For 2023, it would be great to see more brands follow the example of those few that could simultaneously sustain a vintage-inspired, as well as a truly modern, side of their business. That said, an old-looking watch will never convey the same level of impressive technicity and know-how as modern ones do — and the customer will decide whether to vote for the former or the latter with their money, once the time comes. But they certainly will be better convinced by the brand that does both types of watches well.

There is something that is begging to be added here: fun reiterations of vintage watches. If the tame and lazy, like-for-like regurgitations of age-old watches by big-ego brands have been grinding my gears throughout 2022, these lighthearted takes on appealing vintage designs have definitely been the life-saving lubricant. Brands like Nivada Grenchen, Timex, and Zodiac have, time and again, shown that it will not mark the demise of the brand if it has some fun with one or more of its iconic past references. The watch industry in general is risk- and, therefore, fun-averse, even though hundreds of customers every year look to mark an uplifting and important moment in their life with a watch purchase. In a globalized developed world full of the same-looking phones, cars, and clothes, a tiny, forty-something-millimeter object might just be the best place to have some fun — and I can’t help but fully support brands that recognize how important this actually is.

A Race To The Top

2022 saw the rise of gray-market prices into the stratosphere on certain watches from Rolex, Audemars Piguet, Patek Philippe, and others. This was provoked by a variety of reasons we’ve have covered extensively here on aBlogtoWatch, as well as on the ABTW Weekly podcast. We will not discuss all the individual causes but consider just this one that will, hopefully, go away in 2023: People who want a watch for the sole reason that other people want it, too. It’s probably safe to say that since the renaissance of luxury watchmaking that began in the late 1980s, there has hardly ever been such diversity in terms of materials, designs, and functions and across such a wide range of price points as there is today. Yet, over time we’ve seen not the diversification but the immense centralization of mass appeal, which, in turn, encouraged the two- or three-fold increase in the resale value of certain specific watch models.

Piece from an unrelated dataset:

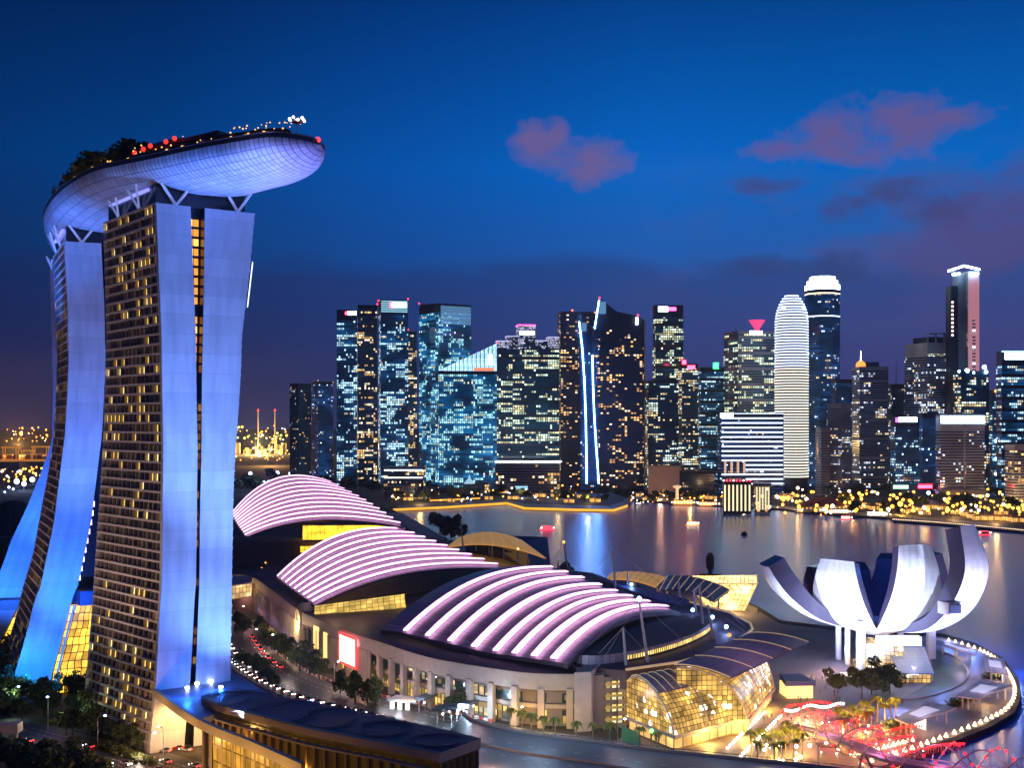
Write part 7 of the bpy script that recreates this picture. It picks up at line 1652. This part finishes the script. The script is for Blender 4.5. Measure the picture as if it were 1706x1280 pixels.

Although it’s arguably a naive thought, it nevertheless holds true that the price hike on the secondary market could have been a lot less severe if the desirability of a watch were dictated less by how impossible it was to get, and more by how awesome it is in the way it looks, wears, or functions.

The watches of 2022 have been absolutely awesome.

Incredible new materials with a fit and finish like we have never seen before made their debut at brands we never expected to embrace such novel feats of engineering. Watch movements have functioned more accurately and often with greater visual complexity than ever at a given price point, and the resulting wearing experience was unlike anything that had come before. Why anyone, and especially people en masse, would want to wear watches that looked the same and were made from the same materials as they had been for decades, reveals a baffling level of superficiality.

Many brands have been working very hard to produce exciting, fresh, and beautifully engineered watches for 2022 — but it is on the customer, on us, to support these initiatives by buying the watches that we like, even if it is only us and none of our peers or preferred “influencers” who also supported that purchase. This will motivate brands capable of pushing their own limitations to push them further still, and it will also save us the headaches and deep frustrations associated with the buying experience of a watch that everybody else is also trying to obtain. The race of masses to a singular top will be transformed into individuals reaching toward their own independent watch goals — although, again, this is a rather naive idea in the world of luxury purchases.